## BEGIN Information given

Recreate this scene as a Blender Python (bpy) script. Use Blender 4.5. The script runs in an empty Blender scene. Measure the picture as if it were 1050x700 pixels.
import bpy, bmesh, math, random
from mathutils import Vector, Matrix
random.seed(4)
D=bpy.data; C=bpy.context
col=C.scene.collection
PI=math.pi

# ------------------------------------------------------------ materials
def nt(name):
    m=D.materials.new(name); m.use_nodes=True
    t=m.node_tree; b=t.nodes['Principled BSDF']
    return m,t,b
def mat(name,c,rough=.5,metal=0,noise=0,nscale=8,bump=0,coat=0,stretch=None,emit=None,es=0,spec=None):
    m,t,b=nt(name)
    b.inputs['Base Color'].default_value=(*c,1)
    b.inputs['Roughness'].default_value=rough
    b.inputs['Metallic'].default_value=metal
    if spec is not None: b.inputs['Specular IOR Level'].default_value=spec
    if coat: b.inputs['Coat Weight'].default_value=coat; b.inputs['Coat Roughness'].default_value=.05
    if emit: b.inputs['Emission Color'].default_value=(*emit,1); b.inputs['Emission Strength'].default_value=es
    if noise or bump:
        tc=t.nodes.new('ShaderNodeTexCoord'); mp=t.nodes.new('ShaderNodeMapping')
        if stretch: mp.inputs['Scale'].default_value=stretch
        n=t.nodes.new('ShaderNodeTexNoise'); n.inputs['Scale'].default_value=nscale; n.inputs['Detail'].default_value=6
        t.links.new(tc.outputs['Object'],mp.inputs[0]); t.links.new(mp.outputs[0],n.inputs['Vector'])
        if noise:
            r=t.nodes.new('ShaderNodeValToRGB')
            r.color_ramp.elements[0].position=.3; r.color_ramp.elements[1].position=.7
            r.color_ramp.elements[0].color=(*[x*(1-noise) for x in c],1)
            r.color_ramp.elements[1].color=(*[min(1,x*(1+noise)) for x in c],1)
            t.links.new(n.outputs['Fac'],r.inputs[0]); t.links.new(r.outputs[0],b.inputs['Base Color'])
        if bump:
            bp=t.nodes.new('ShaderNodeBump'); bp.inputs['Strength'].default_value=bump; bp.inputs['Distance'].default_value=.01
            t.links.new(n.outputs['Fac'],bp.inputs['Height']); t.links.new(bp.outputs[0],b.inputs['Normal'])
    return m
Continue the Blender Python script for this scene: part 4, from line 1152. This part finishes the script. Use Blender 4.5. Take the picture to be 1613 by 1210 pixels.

## END Information given

- _What the task asks_:
Lines from the records above that hold "Python" are the ones to list.

- _Result of the task_:
Recreate this scene as a Blender Python (bpy) script. Use Blender 4.5. The script runs in an empty Blender scene. Measure the picture as if it were 1050x700 pixels.
Continue the Blender Python script for this scene: part 4, from line 1152. This part finishes the script. Use Blender 4.5. Take the picture to be 1613 by 1210 pixels.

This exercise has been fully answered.